Interessant sind die
Annoncen auch als Andeutung der kommerziellen Kanäle, die zur
Verbreitung des Tangos beitrugen. Die Schallplatte, ein z.Zt. noch
junges Medium, spielte eine entscheidende Rolle, denn durch sie
konnte ein größeres Publikum schneller erreicht werden, als durch
das Theater. Dass eine Handelsmesse der Verbreitung von Schallplatten
diente, ist nicht überraschend. Bemerkenswert ist aber, dass der
Tanz, zuerst in einer Zeitung beschrieben, sofort von anderen
Akteuren (Schallplattenproduzent, Musikverlag, Berufstänzer)

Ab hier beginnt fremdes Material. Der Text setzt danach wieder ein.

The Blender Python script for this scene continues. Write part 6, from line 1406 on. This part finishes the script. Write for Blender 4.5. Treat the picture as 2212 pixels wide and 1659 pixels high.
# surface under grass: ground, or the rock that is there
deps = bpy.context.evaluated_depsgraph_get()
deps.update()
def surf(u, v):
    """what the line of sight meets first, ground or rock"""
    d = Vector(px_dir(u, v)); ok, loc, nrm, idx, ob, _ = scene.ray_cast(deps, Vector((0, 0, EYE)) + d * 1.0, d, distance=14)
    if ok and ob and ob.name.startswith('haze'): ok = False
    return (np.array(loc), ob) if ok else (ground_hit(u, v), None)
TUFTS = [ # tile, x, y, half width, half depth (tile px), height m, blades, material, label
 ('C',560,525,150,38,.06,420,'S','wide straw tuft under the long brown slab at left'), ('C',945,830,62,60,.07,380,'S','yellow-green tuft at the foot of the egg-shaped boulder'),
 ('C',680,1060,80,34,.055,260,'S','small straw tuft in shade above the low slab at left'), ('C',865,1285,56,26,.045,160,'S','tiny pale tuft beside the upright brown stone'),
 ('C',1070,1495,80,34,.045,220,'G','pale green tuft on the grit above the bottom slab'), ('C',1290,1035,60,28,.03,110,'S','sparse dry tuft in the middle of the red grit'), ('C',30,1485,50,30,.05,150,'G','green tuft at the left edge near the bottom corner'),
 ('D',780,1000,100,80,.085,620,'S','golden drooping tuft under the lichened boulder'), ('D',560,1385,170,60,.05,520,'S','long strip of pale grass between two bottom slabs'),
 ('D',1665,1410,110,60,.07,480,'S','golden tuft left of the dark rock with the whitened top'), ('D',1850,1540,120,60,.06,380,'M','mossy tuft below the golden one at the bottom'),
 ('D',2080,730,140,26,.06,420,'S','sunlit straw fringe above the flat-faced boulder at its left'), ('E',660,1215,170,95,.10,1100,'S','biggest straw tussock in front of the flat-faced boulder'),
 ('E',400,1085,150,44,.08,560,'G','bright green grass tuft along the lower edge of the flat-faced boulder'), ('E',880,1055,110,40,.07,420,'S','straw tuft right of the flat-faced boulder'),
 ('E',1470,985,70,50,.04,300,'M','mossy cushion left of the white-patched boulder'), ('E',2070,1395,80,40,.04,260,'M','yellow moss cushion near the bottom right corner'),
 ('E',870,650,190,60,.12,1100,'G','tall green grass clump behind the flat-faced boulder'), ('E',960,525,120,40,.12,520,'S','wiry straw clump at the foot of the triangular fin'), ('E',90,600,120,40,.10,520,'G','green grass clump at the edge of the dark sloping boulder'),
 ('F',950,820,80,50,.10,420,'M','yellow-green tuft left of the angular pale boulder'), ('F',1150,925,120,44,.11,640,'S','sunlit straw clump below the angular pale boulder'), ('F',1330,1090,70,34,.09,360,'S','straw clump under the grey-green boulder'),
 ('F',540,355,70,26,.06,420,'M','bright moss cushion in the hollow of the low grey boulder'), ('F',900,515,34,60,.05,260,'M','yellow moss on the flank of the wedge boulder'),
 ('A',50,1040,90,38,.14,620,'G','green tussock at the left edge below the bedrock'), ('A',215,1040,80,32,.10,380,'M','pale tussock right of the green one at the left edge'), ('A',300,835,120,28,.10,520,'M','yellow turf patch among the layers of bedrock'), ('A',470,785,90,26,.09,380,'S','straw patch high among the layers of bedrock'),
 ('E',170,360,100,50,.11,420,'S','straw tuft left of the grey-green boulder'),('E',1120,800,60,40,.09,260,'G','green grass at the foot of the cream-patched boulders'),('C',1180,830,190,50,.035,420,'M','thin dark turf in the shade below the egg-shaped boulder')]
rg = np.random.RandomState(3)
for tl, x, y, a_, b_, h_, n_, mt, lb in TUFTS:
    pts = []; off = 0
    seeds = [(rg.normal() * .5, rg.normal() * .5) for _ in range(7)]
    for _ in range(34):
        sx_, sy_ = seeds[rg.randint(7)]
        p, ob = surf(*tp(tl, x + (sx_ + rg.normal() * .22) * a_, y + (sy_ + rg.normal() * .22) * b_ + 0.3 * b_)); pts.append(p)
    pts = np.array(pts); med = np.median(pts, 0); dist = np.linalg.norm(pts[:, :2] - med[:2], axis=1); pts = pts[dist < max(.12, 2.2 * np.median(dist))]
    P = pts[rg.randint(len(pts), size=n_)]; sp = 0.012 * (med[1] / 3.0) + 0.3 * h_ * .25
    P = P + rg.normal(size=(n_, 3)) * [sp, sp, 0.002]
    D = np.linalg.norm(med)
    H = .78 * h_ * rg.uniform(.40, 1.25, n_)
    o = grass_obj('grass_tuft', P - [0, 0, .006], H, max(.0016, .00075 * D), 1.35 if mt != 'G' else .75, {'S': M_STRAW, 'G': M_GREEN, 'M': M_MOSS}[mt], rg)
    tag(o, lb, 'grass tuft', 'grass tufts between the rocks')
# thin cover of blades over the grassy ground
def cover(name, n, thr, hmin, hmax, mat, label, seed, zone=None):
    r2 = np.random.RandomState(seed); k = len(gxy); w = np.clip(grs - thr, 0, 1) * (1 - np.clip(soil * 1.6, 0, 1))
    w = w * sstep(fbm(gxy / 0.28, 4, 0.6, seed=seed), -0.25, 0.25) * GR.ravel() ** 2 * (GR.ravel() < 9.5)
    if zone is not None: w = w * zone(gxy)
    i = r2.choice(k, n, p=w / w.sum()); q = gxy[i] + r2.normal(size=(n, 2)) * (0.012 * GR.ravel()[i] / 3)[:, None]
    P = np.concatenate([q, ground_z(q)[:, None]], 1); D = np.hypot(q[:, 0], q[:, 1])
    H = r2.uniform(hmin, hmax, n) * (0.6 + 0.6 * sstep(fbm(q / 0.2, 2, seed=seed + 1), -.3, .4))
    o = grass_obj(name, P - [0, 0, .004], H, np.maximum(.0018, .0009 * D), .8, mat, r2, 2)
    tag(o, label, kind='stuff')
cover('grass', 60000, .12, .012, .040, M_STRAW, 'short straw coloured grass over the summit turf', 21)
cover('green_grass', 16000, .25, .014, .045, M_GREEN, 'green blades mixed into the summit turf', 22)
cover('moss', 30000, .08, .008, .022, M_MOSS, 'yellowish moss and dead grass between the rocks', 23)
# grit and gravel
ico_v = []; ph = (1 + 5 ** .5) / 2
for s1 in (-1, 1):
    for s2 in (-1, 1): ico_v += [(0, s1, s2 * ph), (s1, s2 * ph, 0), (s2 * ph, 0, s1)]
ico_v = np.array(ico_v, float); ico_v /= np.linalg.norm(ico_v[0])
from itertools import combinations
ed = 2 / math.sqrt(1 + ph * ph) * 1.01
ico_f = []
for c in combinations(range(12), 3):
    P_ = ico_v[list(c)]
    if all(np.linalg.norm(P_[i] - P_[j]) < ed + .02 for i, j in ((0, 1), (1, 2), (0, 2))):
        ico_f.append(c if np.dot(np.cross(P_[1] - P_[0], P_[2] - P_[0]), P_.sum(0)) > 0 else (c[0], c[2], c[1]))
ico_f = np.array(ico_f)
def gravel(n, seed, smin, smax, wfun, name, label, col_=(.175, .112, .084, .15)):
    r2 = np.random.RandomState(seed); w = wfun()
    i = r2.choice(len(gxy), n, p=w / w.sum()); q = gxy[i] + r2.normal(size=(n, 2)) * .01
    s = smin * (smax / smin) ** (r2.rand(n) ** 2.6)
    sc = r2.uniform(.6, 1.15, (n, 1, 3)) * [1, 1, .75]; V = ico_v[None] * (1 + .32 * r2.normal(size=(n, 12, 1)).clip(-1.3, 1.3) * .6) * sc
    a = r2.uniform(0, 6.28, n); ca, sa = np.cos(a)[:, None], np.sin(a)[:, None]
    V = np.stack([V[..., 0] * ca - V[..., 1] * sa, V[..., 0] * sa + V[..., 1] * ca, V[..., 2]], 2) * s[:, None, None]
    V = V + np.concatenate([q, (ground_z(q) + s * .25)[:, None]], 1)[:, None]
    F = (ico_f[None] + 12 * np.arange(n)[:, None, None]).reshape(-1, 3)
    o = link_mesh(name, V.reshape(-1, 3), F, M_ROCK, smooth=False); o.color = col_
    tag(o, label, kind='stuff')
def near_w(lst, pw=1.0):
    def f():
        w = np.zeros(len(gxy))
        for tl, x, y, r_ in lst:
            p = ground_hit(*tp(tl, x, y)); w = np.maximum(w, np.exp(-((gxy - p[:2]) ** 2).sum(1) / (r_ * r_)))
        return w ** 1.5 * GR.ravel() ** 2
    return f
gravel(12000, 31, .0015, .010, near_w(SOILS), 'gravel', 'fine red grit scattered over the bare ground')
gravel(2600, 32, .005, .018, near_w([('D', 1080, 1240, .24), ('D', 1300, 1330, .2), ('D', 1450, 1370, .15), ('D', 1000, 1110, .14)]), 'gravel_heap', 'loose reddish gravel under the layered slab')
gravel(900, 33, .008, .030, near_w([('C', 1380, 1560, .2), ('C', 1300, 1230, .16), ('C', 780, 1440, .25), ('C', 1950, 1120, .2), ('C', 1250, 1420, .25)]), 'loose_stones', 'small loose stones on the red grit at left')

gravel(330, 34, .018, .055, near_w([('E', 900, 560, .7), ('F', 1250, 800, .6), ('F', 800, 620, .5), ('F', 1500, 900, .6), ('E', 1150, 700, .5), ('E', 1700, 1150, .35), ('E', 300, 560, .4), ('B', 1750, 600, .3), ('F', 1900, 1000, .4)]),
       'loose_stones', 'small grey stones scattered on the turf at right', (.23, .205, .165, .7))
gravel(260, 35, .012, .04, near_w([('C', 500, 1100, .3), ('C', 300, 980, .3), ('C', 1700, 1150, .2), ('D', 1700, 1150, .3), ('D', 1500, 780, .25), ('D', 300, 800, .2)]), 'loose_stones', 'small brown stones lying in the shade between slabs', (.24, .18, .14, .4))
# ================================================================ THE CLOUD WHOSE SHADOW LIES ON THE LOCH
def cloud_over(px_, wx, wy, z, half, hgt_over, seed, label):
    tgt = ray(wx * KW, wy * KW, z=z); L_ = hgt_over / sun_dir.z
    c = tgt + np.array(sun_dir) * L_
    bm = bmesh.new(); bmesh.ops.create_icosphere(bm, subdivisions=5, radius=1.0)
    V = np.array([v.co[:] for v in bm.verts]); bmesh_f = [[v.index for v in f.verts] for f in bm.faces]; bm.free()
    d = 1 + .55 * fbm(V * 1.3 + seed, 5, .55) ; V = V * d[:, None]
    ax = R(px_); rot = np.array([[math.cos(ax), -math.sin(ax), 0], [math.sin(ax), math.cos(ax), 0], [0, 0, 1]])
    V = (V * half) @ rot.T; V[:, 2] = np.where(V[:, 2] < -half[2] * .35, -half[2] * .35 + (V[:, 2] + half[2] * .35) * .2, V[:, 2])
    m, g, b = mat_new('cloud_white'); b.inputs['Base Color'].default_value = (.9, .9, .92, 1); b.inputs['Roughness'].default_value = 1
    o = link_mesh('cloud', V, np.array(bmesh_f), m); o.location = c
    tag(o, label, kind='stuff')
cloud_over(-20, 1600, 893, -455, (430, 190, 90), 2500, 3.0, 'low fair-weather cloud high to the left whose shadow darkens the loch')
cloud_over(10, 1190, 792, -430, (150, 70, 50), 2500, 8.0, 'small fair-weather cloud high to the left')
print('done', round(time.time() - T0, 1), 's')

aufgegriffen und vermarktet wurde.
Der Tango auf der
Odeon-Platte ist eine Komposition von Joaquin Valverde, also nicht
von einem Argentinier, sondern von einem in Paris lebenden Spanier,
der sich als Komponist von Zarzuelas einen Namen gemacht hatte.
Gespielt wurde die Musik auch nicht von einem Tango-Ensemble, sondern
vom (Berliner) Hausorchester der Plattenfirma Odeon. (Unter den
Bedingungen der damaligen Aufnahmetechnik ist anzunehmen, dass sich
dabei um ein Blasorchester handelte.) Der Tango also, auf den die
Annonce hinwies, war zwar von argentinischer Musik inspiriert, aber
im ganzen gesehen eine durchweg europäische Produktion. Man muß
annehmen, dass es um den Tanz nicht anders stand.
Nachtrag
Im gleichen Jahr, 1911, erschien in der Tageszeitung “Berliner Leben” ein Foto mit Tänzern aus dem “Sanssouci”, einem eleganten Restaurant und Tanzcafe im Berliner Westen. Es zeigt Tänzer, die z. Zt. dort auftraten, darunter “Fräulein Zagon-Nava” und “Balettmeister Eugen Chlebus”.
Man kann davon ausgehen, dass sie mit dem oben abgebildetem Tanzpaar identisch sind und beide Fotografien um dieselbe Zeit entstanden sind.